Leave the pictures out and quote every line from the start of the listing to the line with "SC.view_settings.exposure = -0.55;", inclusive.

========================

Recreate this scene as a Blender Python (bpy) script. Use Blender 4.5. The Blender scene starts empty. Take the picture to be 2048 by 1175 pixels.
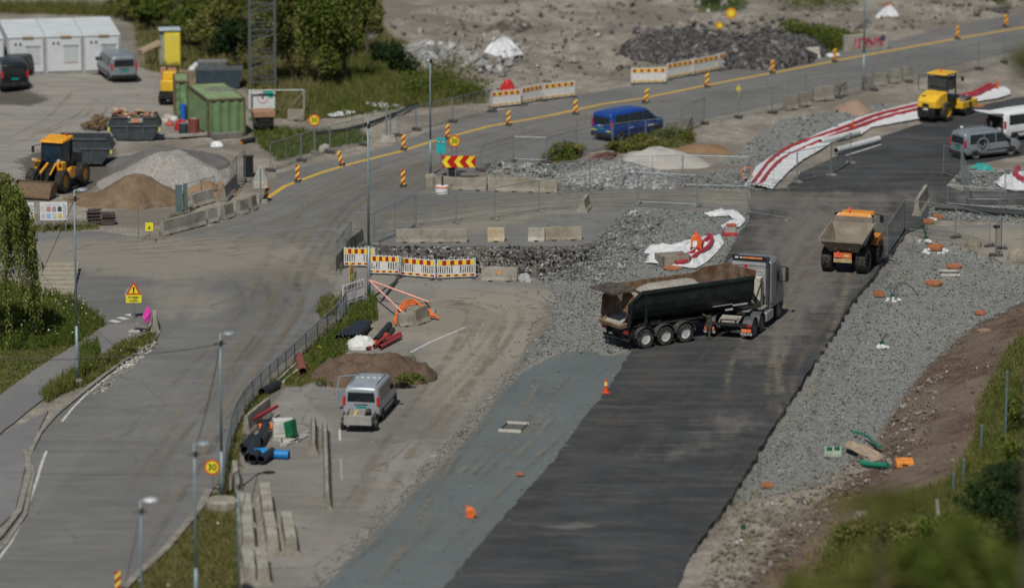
import bpy, bmesh, math, random
import numpy as np
from mathutils import Vector, Matrix, Quaternion
R = math.radians
SC = bpy.context.scene
COL = SC.collection
# ------------------------------------------------------------ camera, sky, sun, exposure
CAM_H, PITCH, FPX = 61.5, R(12.0), 10500.0
cd = bpy.data.cameras.new('camera'); cam = bpy.data.objects.new('camera', cd); COL.objects.link(cam)
cam.location = (0, 0, CAM_H); cam.rotation_euler = (R(90) - PITCH, 0, 0)
cd.sensor_width = 36.0; cd.lens = 36.0 * FPX / 2048.0
cd.clip_start = 1.0; cd.clip_end = 6000.0
cd.dof.use_dof = True; cd.dof.focus_distance = 292.0; cd.dof.aperture_fstop = 0.25
SC.camera = cam
SC.cycles.transparent_max_bounces = 64
SUN_EL, SUN_AZ = R(54.0), R(15.0)      # light travels away from the camera and a little to the right
ld = Vector((math.sin(SUN_AZ) * math.cos(SUN_EL), math.cos(SUN_AZ) * math.cos(SUN_EL), -math.sin(SUN_EL)))
sl = bpy.data.lights.new('sun', 'SUN'); sl.energy = 4.7; sl.angle = R(0.6); sl.color = (1.0, 0.955, 0.89)
so = bpy.data.objects.new('sun', sl); COL.objects.link(so); so.location = (0, 0, 150)
so.rotation_euler = ld.to_track_quat('-Z', 'Y').to_euler()
wd = bpy.data.worlds.new('World'); SC.world = wd; wd.use_nodes = True
wn = wd.node_tree; wn.nodes.clear()
sky = wn.nodes.new('ShaderNodeTexSky'); sky.sky_type = 'NISHITA'; sky.sun_disc = False
sky.sun_elevation = SUN_EL; sky.sun_rotation = R(180.0) + SUN_AZ
bg = wn.nodes.new('ShaderNodeBackground'); bg.inputs[1].default_value = 0.062
wo = wn.nodes.new('ShaderNodeOutputWorld')
wn.links.new(sky.outputs[0], bg.inputs[0]); wn.links.new(bg.outputs[0], wo.inputs[0])
SC.view_settings.view_transform = 'Standard'; SC.view_settings.look = 'None'
SC.view_settings.exposure = -0.55; SC.view_settings.gamma = 1.0

# ------------------------------------------------------------ photograph pixel <-> ground
CP, SP = math.cos(PITCH), math.sin(PITCH)
def F(px, py, z=0.0):
    """point at height z that the photograph shows at pixel (px, py)"""
    dx = (px - 1024.0) / FPX; v = (py - 587.5) / FPX
    d = Vector((dx, CP - v * SP, -SP - v * CP))
    t = (z - CAM_H) / d.z
    return Vector((d.x * t, d.y * t, z))
def proj(X, Y, Z):
    Z = Z - CAM_H
    dep = Y * CP - Z * SP
    up = Y * SP + Z * CP
    return 1024.0 + FPX * X / dep, 587.5 - FPX * up / dep
def G(px, py):
    """first ground point seen at the pixel"""
    z = 0.0
    for _ in range(12):
        p = F(px, py, z); z2 = float(hgt(np.array([p.x]), np.array([p.y]))[0])
        z = z * 0.4 + z2 * 0.6
    return F(px, py, z)

def vnoise(X, Y, s, seed=0):
    x = X / s + seed * 17.3; y = Y / s + seed * 9.7
    xi = np.floor(x); yi = np.floor(y); fx = x - xi; fy = y - yi
    fx = fx * fx * (3 - 2 * fx); fy = fy * fy * (3 - 2 * fy)
    def hsh(a, b):
        n = np.sin(a * 127.1 + b * 311.7 + seed * 3.3) * 43758.5453
        return n - np.floor(n)
    a = hsh(xi, yi); b = hsh(xi + 1, yi); c = hsh(xi, yi + 1); d = hsh(xi + 1, yi + 1)
    return (a * (1 - fx) + b * fx) * (1 - fy) + (c * (1 - fx) + d * fx) * fy
def sdpoly(PX, PY, poly, ys=4.8, s=35.0):
    """signed distance (about metres, + inside) to a polygon given in photograph pixels"""
    P = [(a / s, b * ys / s) for a, b in poly]
    x = PX / s; y = PY * ys / s
    d = np.full(x.shape, 1e9); ins = np.zeros(x.shape, bool)
    n = len(P)
    for i in range(n):
        ax, ay = P[i]; bx, by = P[(i + 1) % n]
        ex, ey = bx - ax, by - ay
        wx, wy = x - ax, y - ay
        t = np.clip((wx * ex + wy * ey) / (ex * ex + ey * ey + 1e-12), 0, 1)
        d = np.minimum(d, (wx - ex * t) ** 2 + (wy - ey * t) ** 2)
        c = ((ay > y) != (by > y)) & (x < (bx - ax) * (y - ay) / ((by - ay) if by != ay else 1e-9) + ax)
        ins ^= c
    return np.where(ins, 1, -1) * np.sqrt(d)
def sstep(a, b, x):
    t = np.clip((x - a) / (b - a), 0, 1); return t * t * (3 - 2 * t)

# ------------------------------------------------------------ materials
def lin(h):
    h = h.lstrip('#'); c = [int(h[i:i + 2], 16) / 255 for i in (0, 2, 4)]
    return tuple((v / 12.92 if v < .04045 else ((v + .055) / 1.055) ** 2.4) for v in c)
class NT:
    def __init__(s, name):
        s.m = bpy.data.materials.new(name); s.m.use_nodes = True; s.t = s.m.node_tree
        s.b = s.t.nodes['Principled BSDF']; s.L = s.t.links
    def put(s, sock, v):
        if hasattr(v, 'is_output'): s.L.new(v, sock)
        elif isinstance(v, (tuple, list)):
            sock.default_value = tuple(v) + ((1.0,) if len(v) == 3 and len(sock.default_value) == 4 else ())
        else: sock.default_value = v
    def pos(s, sc=(1, 1, 1), rz=0.0, obj=False):
        if obj: o = s.t.nodes.new('ShaderNodeTexCoord').outputs['Object']
        else: o = s.t.nodes.new('ShaderNodeNewGeometry').outputs['Position']
        mp = s.t.nodes.new('ShaderNodeMapping'); s.L.new(o, mp.inputs[0])
        mp.inputs['Scale'].default_value = sc; mp.inputs['Rotation'].default_value = (0, 0, rz)
        return mp.outputs[0]
    def noise(s, v, sc, det=3.0, ro=0.55, dist=0.0):
        n = s.t.nodes.new('ShaderNodeTexNoise'); s.L.new(v, n.inputs['Vector'])
        n.inputs['Scale'].default_value = sc; n.inputs['Detail'].default_value = det
        n.inputs['Roughness'].default_value = ro; n.inputs['Distortion'].default_value = dist
        return n.outputs[0]
    def voro(s, v, sc, feature='F1', out='Distance'):
        n = s.t.nodes.new('ShaderNodeTexVoronoi'); n.feature = feature
        s.L.new(v, n.inputs['Vector']); n.inputs['Scale'].default_value = sc
        return n.outputs[out]
    def ma(s, op, a, b=0.0, clamp=False):
        n = s.t.nodes.new('ShaderNodeMath'); n.operation = op; n.use_clamp = clamp
        s.put(n.inputs[0], a); s.put(n.inputs[1], b); return n.outputs[0]
    def mr(s, v, a, b, c=0.0, d=1.0):
        n = s.t.nodes.new('ShaderNodeMapRange'); n.clamp = True; n.interpolation_type = 'SMOOTHSTEP'
        s.put(n.inputs[0], v)
        for i, q in enumerate((a, b, c, d)): n.inputs[i + 1].default_value = q
        return n.outputs[0]
    def mix(s, f, a, b, mode='MIX'):
        n = s.t.nodes.new('ShaderNodeMix'); n.data_type = 'RGBA'; n.blend_type = mode
        s.put(n.inputs[0], f); s.put(n.inputs[6], a); s.put(n.inputs[7], b); return n.outputs[2]
    def attr(s, name):
        n = s.t.nodes.new('ShaderNodeAttribute'); n.attribute_name = name
        sp = s.t.nodes.new('ShaderNodeSeparateColor'); s.L.new(n.outputs['Color'], sp.inputs[0])
        return sp.outputs[0], sp.outputs[1], sp.outputs[2], n.outputs['Alpha']
    def bump(s, h, st=0.5, d=0.05):
        n = s.t.nodes.new('ShaderNodeBump'); n.inputs['Strength'].default_value = st
        n.inputs['Distance'].default_value = d; s.L.new(h, n.inputs['Height'])
        s.L.new(n.outputs[0], s.b.inputs['Normal'])
    def done(s, col, rough=0.8, metal=0.0, spec=0.3):
        s.put(s.b.inputs['Base Color'], col); s.put(s.b.inputs['Roughness'], rough)
        s.put(s.b.inputs['Metallic'], metal); s.b.inputs['Specular IOR Level'].default_value = spec
        return s.m
_mc = {}
def P(col, rough=0.55, metal=0.0, var=0.18, sc=2.5, dirt=0.0, bump=0.0, spec=0.4, name=None):
    """painted / plain material with uneven tone and optional dust patches"""
    if isinstance(col, str): col = lin(col)
    key = (tuple(round(c, 4) for c in col), rough, metal, var, sc, dirt, bump)
    if key in _mc: return _mc[key]
    n = NT(name or 'paint_%d' % len(_mc))
    v = n.pos(obj=True)
    a = n.noise(v, sc, 4.0, 0.6)
    c = n.mix(n.mr(a, 0.3, 0.7), [x * (1 - var) for x in col], [min(1, x * (1 + var)) for x in col])
    if dirt > 0:
        d = n.noise(v, sc * 1.7, 5.0, 0.65)
        c = n.mix(n.ma('MULTIPLY', n.mr(d, 0.42, 0.72), dirt), c, (0.17, 0.145, 0.115))
    if bump > 0: n.bump(n.noise(v, sc * 6, 3.0), bump, 0.02)
    _mc[key] = n.done(c, rough, metal, spec); return _mc[key]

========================

RESULT OF THIS TASK
Recreate this scene as a Blender Python (bpy) script. Use Blender 4.5. The Blender scene starts empty. Take the picture to be 2048 by 1175 pixels.
import bpy, bmesh, math, random
import numpy as np
from mathutils import Vector, Matrix, Quaternion
R = math.radians
SC = bpy.context.scene
COL = SC.collection
# ------------------------------------------------------------ camera, sky, sun, exposure
CAM_H, PITCH, FPX = 61.5, R(12.0), 10500.0
cd = bpy.data.cameras.new('camera'); cam = bpy.data.objects.new('camera', cd); COL.objects.link(cam)
cam.location = (0, 0, CAM_H); cam.rotation_euler = (R(90) - PITCH, 0, 0)
cd.sensor_width = 36.0; cd.lens = 36.0 * FPX / 2048.0
cd.clip_start = 1.0; cd.clip_end = 6000.0
cd.dof.use_dof = True; cd.dof.focus_distance = 292.0; cd.dof.aperture_fstop = 0.25
SC.camera = cam
SC.cycles.transparent_max_bounces = 64
SUN_EL, SUN_AZ = R(54.0), R(15.0)      # light travels away from the camera and a little to the right
ld = Vector((math.sin(SUN_AZ) * math.cos(SUN_EL), math.cos(SUN_AZ) * math.cos(SUN_EL), -math.sin(SUN_EL)))
sl = bpy.data.lights.new('sun', 'SUN'); sl.energy = 4.7; sl.angle = R(0.6); sl.color = (1.0, 0.955, 0.89)
so = bpy.data.objects.new('sun', sl); COL.objects.link(so); so.location = (0, 0, 150)
so.rotation_euler = ld.to_track_quat('-Z', 'Y').to_euler()
wd = bpy.data.worlds.new('World'); SC.world = wd; wd.use_nodes = True
wn = wd.node_tree; wn.nodes.clear()
sky = wn.nodes.new('ShaderNodeTexSky'); sky.sky_type = 'NISHITA'; sky.sun_disc = False
sky.sun_elevation = SUN_EL; sky.sun_rotation = R(180.0) + SUN_AZ
bg = wn.nodes.new('ShaderNodeBackground'); bg.inputs[1].default_value = 0.062
wo = wn.nodes.new('ShaderNodeOutputWorld')
wn.links.new(sky.outputs[0], bg.inputs[0]); wn.links.new(bg.outputs[0], wo.inputs[0])
SC.view_settings.view_transform = 'Standard'; SC.view_settings.look = 'None'
SC.view_settings.exposure = -0.55; SC.view_settings.gamma = 1.0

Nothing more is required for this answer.